João Francisco e demais reacionários: ninguém quis retirar de vocês o direito de julgar e até mesmo de manifestar-se contra a exibição do beijo gay. Aliás, nós, ativistas LGBT, consideramos este debate importante e até entendemos a importância de haver um contraponto às ideias por nós defendidas. O grande deslize foi a forma como foi feito.

Eu, que evidentemente já beijei alguns homens, o fiz com tanto amor e afeto como os heterossexuais o fazem. Para mim, é um belo gesto de humanidade e carinho. Felizmente, nunca vi nenhuma manifestação contrária à exibição de um beijo heterossexual que seja tão inocente quanto o veiculado pelo PSOL. Dizer que o ato que eu pratico é tão asqueroso quanto defecar em público ou assoar o nariz à mesa é ultrajante, João. É um comentário carregado de visível preconceito e de nociva discriminação. 

Você poderia tê-lo feito de forma totalmente respeitosa e condizente com sua biografia, mas num ato impensado – quero crer – preferiu trilhar a senda ímpia do extremismo.
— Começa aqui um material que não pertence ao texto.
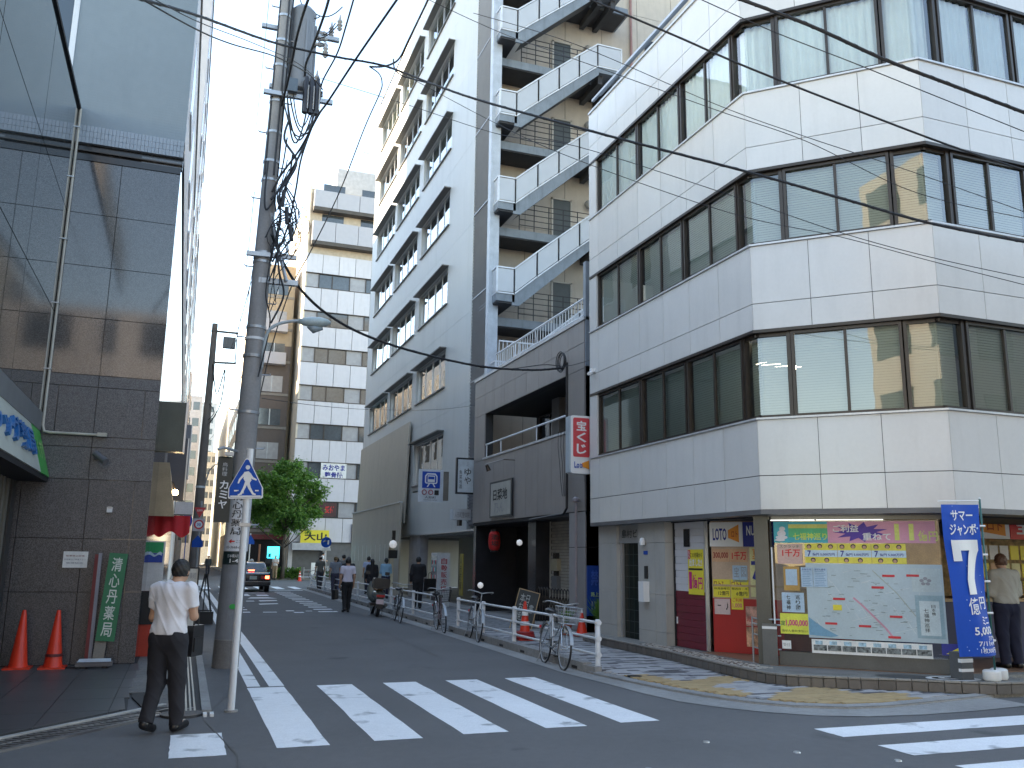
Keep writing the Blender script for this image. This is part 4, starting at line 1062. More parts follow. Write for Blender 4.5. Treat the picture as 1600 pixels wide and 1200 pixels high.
for k in range(-1, 5):
    zc = 17.3 + 3.47 * (k - 2)      # corridor level
    zl = zc + .68                   # outer landing level
    if zc > 29: break
    # corridor slab with railing
    if zc > 6.9:
        obj('corridor', B().box(9.95, 15.6, 29.05, 30.28, zc - .32, zc), dsteel, ST)
        obj('corridor_underside', B().box(9.96, 15.5, 29.1, 30.27, zc - .36, zc - .322), dsl, ST)
        rb_ = B()
        for h in (.22, .44, .66, .88, 1.08): rb_.bar((10.9, 29.08, zc + h), (13.9, 29.08, zc + h), .025)
        for x in (10.9, 11.5, 12.1, 12.7, 13.3, 13.9): rb_.bar((x, 29.08, zc), (x, 29.08, zc + 1.08), .03)
        obj('corridor_rail', rb_, black_pl, ST)
        dd_ = obj('door', B().box(12.75, 13.5, 30.22, 30.28, zc, zc + 2.0), door_b, ST)
        obj('door_frame', B().box(12.68, 12.75, 30.18, 30.29, zc, zc + 2.06).box(13.5, 13.57, 30.18, 30.29, zc, zc + 2.06).box(12.68, 13.57, 30.18, 30.29, zc + 2.0, zc + 2.06), M('frame_beige', (.5, .46, .4), .5), dd_)
        wv = B().tube([(14.25, 30.25, zc + 2.0), (14.25, 30.12, zc + 2.02), (14.25, 30.02, zc + 1.95), (14.25, 30.02, zc + 1.78)], .12, 10)
        obj('vent_hood', wv, M('vent_grey', (.32, .31, .29), .5), ST, smooth=40)
        wv = B().tube([(10.5, 30.25, zc + 1.9), (10.5, 30.12, zc + 1.92), (10.5, 30.04, zc + 1.85), (10.5, 30.04, zc + 1.7)], .1, 10)
        obj('vent_hood', wv, M('vent_grey', (.32, .31, .29), .5), ST, smooth=40)
    # left landing and flight up to the next corridor
    obj('landing', B().box(9.75, 10.45, y0, 30.2, zl - .30, zl - .02), dsteel, ST)
    obj('landing_underside', B().box(9.78, 10.42, y0 + .05, 30.1, zl - .36, zl - .305), dsl, ST)
    zt = zc + 3.47
    obj('stringer', B().add([(10.35, y0, zl - .42), (10.62, y0, zl - .42), (13.85, y0, zt - .35), (13.85, y0, zt), (10.35, y0, zl - .02), (10.35, y0 + .06, zl - .42), (10.62, y0 + .06, zl - .42), (13.85, y0 + .06, zt - .35), (13.85, y0 + .06, zt), (10.35, y0 + .06, zl - .02)],
        [(0, 1, 2, 3, 4), (9, 8, 7, 6, 5), (0, 5, 6, 1), (1, 6, 7, 2), (2, 7, 8, 3), (3, 8, 9, 4), (4, 9, 5, 0)]), dsteel, ST)
    for t in range(14):
        f_ = (t + .5) / 14; piece('step', (.25, .74, .03), dsteel, ST, (10.55 + 3.2 * f_, y0 + .43, zl + (zt - zl) * (t + 1) / 14 - .05))
    b = B(); b.add([(10.6, y0 + .08, zl - .36), (10.6, y1, zl - .36), (13.8, y1, zt - .34), (13.8, y0 + .08, zt - .34)], [(0, 1, 2, 3)]); obj('soffit', b, dsl, ST)
    obj('landing', B().box(13.85, 14.85, y0, 29.1, zt - .25, zt - .02), dsteel, ST)
    obj('bracket', B().box(13.9, 14.1, y0 + .2, 30.2, zt - .62, zt - .26).box(14.5, 14.7, y0 + .2, 30.2, zt - .62, zt - .26), dsl, ST)
    guard([(9.78, y0 - .01, zl), (10.42, y0 - .01, zl), (11.3, y0 - .01, zl + (zt - zl) * .27), (12.15, y0 - .01, zl + (zt - zl) * .52), (13.0, y0 - .01, zl + (zt - zl) * .77), (13.8, y0 - .01, zt), (14.85, y0 - .01, zt)])
    guard([(9.76, 28.9, zl), (9.76, y0, zl)])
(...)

Para finalizar, não posso deixar de enxergar um lado positivo em toda esta história. Além da muito válida contribuição a este debate trazida pelo candidato Leonel Camasão, a reação que ultimamente se vê no Brasil quando o assunto é direitos LGBT já era por alguns esperada. Estamos conquistando direitos (não queremos ser melhores ou maiores, apenas iguais). Já podemos ter união civil estável, adotar, incluir parceiros(as) na previdência e nos planos de saúde. Políticas antidiscriminatórias espalham-se pelo país todo. Como está escrito na foto que bati em minha viagem a Buenos Aires e escolhi para iniciar esta postagem, “direitos não se pedem, se tomam”. E não sem sangue, suor e lágrimas.

Quando é preciso purificar, limpar, dedetizar, joga-se inseticida em um ninho de insetos. Para as ideias dos conservadores, agrupados em ninhos, os direitos gays são como o inseticida. Com o advento das conquistas da tolerância, é natural que as baratas estejam à solta, voando e dando rasantes. Mas logo o veneno fará efeito e elas vão morrer.